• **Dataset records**

- - - - - - -

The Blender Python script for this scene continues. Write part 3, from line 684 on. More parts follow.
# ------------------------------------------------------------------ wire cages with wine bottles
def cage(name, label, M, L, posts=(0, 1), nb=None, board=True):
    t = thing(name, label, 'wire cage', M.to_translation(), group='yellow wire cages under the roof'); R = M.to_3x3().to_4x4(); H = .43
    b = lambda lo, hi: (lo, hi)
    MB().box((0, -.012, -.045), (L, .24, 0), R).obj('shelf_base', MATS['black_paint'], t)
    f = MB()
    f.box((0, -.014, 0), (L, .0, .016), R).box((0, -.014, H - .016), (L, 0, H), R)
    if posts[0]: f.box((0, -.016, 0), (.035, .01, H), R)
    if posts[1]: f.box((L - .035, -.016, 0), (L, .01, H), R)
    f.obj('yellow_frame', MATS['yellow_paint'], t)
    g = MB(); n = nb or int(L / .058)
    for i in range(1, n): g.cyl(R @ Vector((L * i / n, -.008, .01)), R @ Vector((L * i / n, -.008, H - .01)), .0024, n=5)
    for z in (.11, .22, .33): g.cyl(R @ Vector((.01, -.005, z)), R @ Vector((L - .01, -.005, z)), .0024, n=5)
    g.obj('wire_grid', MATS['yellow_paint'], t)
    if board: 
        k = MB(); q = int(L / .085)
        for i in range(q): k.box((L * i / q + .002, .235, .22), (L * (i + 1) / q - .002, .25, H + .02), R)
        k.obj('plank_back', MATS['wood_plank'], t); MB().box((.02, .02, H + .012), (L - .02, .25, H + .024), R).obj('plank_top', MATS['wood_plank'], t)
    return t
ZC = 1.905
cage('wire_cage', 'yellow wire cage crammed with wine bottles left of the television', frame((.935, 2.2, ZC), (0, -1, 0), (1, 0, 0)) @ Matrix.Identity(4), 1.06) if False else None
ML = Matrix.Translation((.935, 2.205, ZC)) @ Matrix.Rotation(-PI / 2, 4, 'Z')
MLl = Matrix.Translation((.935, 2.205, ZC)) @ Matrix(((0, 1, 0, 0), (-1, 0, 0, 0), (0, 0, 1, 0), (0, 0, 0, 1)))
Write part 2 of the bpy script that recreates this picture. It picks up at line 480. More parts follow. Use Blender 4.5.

- - - - - - -

• **Prompt**
Repeat the material above in full, quoting it exactly.

• **Solution for this exercise**
The Blender Python script for this scene continues. Write part 3, from line 684 on. More parts follow.
# ------------------------------------------------------------------ wire cages with wine bottles
def cage(name, label, M, L, posts=(0, 1), nb=None, board=True):
    t = thing(name, label, 'wire cage', M.to_translation(), group='yellow wire cages under the roof'); R = M.to_3x3().to_4x4(); H = .43
    b = lambda lo, hi: (lo, hi)
    MB().box((0, -.012, -.045), (L, .24, 0), R).obj('shelf_base', MATS['black_paint'], t)
    f = MB()
    f.box((0, -.014, 0), (L, .0, .016), R).box((0, -.014, H - .016), (L, 0, H), R)
    if posts[0]: f.box((0, -.016, 0), (.035, .01, H), R)
    if posts[1]: f.box((L - .035, -.016, 0), (L, .01, H), R)
    f.obj('yellow_frame', MATS['yellow_paint'], t)
    g = MB(); n = nb or int(L / .058)
    for i in range(1, n): g.cyl(R @ Vector((L * i / n, -.008, .01)), R @ Vector((L * i / n, -.008, H - .01)), .0024, n=5)
    for z in (.11, .22, .33): g.cyl(R @ Vector((.01, -.005, z)), R @ Vector((L - .01, -.005, z)), .0024, n=5)
    g.obj('wire_grid', MATS['yellow_paint'], t)
    if board: 
        k = MB(); q = int(L / .085)
        for i in range(q): k.box((L * i / q + .002, .235, .22), (L * (i + 1) / q - .002, .25, H + .02), R)
        k.obj('plank_back', MATS['wood_plank'], t); MB().box((.02, .02, H + .012), (L - .02, .25, H + .024), R).obj('plank_top', MATS['wood_plank'], t)
    return t
ZC = 1.905
cage('wire_cage', 'yellow wire cage crammed with wine bottles left of the television', frame((.935, 2.2, ZC), (0, -1, 0), (1, 0, 0)) @ Matrix.Identity(4), 1.06) if False else None
ML = Matrix.Translation((.935, 2.205, ZC)) @ Matrix.Rotation(-PI / 2, 4, 'Z')
MLl = Matrix.Translation((.935, 2.205, ZC)) @ Matrix(((0, 1, 0, 0), (-1, 0, 0, 0), (0, 0, 1, 0), (0, 0, 0, 1)))
Write part 2 of the bpy script that recreates this picture. It picks up at line 480. More parts follow. Use Blender 4.5.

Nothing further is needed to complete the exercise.